We imagine that the object of our desire is a being that can be
laid down before us, enclosed within a body. Alas! it is the extension
of that being to all the points of space and time that it has occupied
and will occupy.
—Marcel Proust
awashawave, with the alliterative title that slips by, is a group exhibition investigating figurative and literal interpretations of inundation and the resulting perceptual tensions and shifts of being one amongst many. In his study on Proust, Beckett stated that “the only fertile research is excavatory, immersive, a contraction of the spirit, a descent. The artist is active, but negatively, shrinking from the nullity of extracircumferential phenomena, drawn in to the core of the eddy.” This exhibition will resist such categorical declaration and opt to pay attention to the inherent fluidity of the eddy. awashawave will epitomize the blur, and wallow in the mud of perception. Examining the shift from the single image to the series, from the fixed to the unmoored, from a discernable point to a dense mass.

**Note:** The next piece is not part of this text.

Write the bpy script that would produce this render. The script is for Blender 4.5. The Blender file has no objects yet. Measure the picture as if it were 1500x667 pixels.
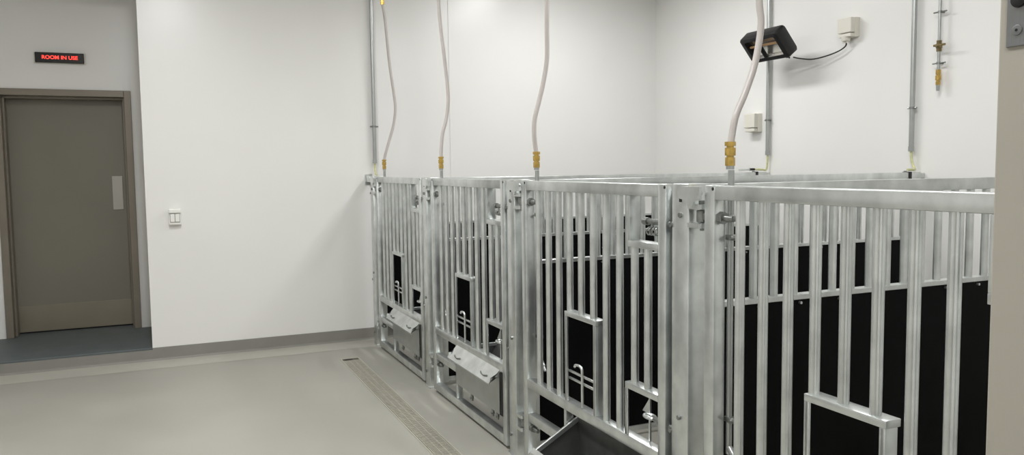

Examining various facets of the concept of being flooded, awashawave will present a heterogeneous series of works: from a washing machine turned into a praxinoscope (Landry), to an audio work utilizing shortwave radio signals (Snow), to delicate ceramic objects made out of white speaker wire and diffusing sounds of washing (Kim), to images produced by a home-built scanner-camera that fuses digital technology and 19th century photographic techniques (Koroshegyi), to audio tracks converted into dense black and white 'sonic' images (Wood), to a video projection of someone doing the 'wave' in an empty stadium (Hirsch), to a series of abject self-portraits rendered in wax (Fortier).